Dans la Bekaa ou dans le sud, depuis un an, Israël bombarde les terres agricoles du Liban. L’armée de l’Etat hébreu met en péril le mode de vie de milliers de familles qui comptent dessus pour se nourrir et subvenir à leurs besoins, dans un pays en proie à une crise économique sans précédent. «Tous ces bombardements ont un impact sur la souveraineté alimentaire, bien sûr, car ces terres sont productives», souligne Angela Saade, directrice de programme pour l’association Jibal. Selon une étude de l’ONG publiée en 2022, 80% de la nourriture libanaise provenait déjà de l’étranger bien avant le 7 octobre 2023 et 82% de la population vivait en dessous du seuil de pauvreté. Des chiffres qui pourraient augmenter en raison de la guerre. «Si le Liban était mieux préparé du point de vue de la sécurité alimentaire et les agriculteurs mieux organisés collectivement, il y aurait un moyen de mieux faire face à ce risque [d’insécurité alimentaire]», poursuit Angela Saade.

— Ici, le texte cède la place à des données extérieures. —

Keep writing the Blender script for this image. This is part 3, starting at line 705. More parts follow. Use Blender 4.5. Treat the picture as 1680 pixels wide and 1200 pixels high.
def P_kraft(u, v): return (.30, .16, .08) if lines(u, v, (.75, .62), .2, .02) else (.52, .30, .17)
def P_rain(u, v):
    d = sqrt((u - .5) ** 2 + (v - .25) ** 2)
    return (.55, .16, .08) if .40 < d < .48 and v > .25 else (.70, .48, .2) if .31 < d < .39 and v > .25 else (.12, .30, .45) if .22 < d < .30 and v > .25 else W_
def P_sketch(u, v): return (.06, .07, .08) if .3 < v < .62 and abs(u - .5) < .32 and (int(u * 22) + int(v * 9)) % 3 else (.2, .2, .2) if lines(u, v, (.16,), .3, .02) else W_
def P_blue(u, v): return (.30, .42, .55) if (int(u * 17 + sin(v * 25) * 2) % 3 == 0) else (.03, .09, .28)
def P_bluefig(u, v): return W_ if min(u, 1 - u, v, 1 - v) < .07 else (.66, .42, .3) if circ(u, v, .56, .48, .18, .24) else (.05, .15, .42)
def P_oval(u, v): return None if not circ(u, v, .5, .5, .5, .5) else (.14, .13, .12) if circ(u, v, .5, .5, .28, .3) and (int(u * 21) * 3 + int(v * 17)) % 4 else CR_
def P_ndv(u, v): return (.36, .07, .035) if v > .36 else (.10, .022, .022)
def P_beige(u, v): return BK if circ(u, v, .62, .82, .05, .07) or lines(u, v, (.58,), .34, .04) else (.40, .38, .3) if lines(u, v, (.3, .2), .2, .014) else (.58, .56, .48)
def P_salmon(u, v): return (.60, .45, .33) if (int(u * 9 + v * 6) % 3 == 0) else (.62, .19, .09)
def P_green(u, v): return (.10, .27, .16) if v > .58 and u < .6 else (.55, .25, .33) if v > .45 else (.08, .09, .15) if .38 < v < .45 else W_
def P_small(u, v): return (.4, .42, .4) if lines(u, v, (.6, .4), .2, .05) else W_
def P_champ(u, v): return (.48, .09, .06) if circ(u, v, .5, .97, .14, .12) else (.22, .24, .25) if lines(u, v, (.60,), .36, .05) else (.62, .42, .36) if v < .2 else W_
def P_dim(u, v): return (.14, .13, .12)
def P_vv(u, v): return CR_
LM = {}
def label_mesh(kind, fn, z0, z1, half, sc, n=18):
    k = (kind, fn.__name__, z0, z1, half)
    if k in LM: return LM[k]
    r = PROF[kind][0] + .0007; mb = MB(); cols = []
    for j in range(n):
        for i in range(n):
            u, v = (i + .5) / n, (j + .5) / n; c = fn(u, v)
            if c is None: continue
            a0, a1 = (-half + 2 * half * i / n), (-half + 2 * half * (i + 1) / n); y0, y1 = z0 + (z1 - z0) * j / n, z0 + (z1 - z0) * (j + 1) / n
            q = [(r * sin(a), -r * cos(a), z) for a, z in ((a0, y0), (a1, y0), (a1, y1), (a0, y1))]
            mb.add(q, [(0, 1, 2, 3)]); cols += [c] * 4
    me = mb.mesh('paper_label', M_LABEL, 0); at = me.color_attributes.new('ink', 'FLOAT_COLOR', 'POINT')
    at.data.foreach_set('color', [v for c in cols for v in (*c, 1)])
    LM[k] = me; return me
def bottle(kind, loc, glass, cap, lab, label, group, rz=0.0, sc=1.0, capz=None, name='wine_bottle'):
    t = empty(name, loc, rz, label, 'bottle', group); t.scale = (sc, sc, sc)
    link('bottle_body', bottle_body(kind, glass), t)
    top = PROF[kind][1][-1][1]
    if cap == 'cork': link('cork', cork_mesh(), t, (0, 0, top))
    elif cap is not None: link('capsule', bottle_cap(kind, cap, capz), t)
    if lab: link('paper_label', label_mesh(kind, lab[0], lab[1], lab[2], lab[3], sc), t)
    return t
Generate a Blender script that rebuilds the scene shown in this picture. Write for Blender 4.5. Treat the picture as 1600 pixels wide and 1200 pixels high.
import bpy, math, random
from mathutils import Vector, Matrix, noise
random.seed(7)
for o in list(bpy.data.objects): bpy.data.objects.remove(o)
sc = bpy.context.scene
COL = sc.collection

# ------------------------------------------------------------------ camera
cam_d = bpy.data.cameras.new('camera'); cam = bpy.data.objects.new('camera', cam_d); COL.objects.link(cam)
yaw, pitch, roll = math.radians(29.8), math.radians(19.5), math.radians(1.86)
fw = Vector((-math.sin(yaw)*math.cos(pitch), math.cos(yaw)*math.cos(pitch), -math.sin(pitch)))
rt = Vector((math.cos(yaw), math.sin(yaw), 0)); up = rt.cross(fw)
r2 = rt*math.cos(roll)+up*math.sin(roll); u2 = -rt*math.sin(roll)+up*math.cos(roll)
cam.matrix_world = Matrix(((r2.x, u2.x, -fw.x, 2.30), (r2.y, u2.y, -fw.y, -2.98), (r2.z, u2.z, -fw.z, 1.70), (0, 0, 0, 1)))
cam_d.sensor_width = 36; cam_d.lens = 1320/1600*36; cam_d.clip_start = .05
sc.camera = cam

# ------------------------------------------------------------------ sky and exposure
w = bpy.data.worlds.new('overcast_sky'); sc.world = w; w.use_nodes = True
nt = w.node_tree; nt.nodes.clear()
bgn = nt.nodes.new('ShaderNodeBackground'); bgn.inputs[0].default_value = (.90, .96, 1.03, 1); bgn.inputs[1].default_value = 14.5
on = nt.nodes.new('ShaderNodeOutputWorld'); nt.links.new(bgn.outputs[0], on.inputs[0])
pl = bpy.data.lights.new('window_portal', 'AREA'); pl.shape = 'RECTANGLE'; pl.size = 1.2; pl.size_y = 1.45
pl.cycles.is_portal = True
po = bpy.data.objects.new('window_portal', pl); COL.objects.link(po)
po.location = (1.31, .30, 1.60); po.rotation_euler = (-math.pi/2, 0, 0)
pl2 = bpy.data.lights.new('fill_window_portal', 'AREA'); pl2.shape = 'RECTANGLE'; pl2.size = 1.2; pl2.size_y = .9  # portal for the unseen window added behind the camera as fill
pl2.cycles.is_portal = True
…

En plus de son lourd impact sur les humains, la nature ou les ressources agricoles, la guerre est également dévastatrice pour le climat : «La destruction extrême est en général très préjudiciable à l’environnement et si l’on veut les reconstruire des villages qui ont explosé, cela nécessitera beaucoup d’énergie et entraînera une énorme empreinte carbone», explique Abbas Baalbaki, chercheur en environnement et activiste, membre de l’organisation Green Southerners. En attendant, à Beyrouth comme dans la Bekaa ou dans le sud du pays, les bombardements continuent leurs ravages sur la vie et l’environnement.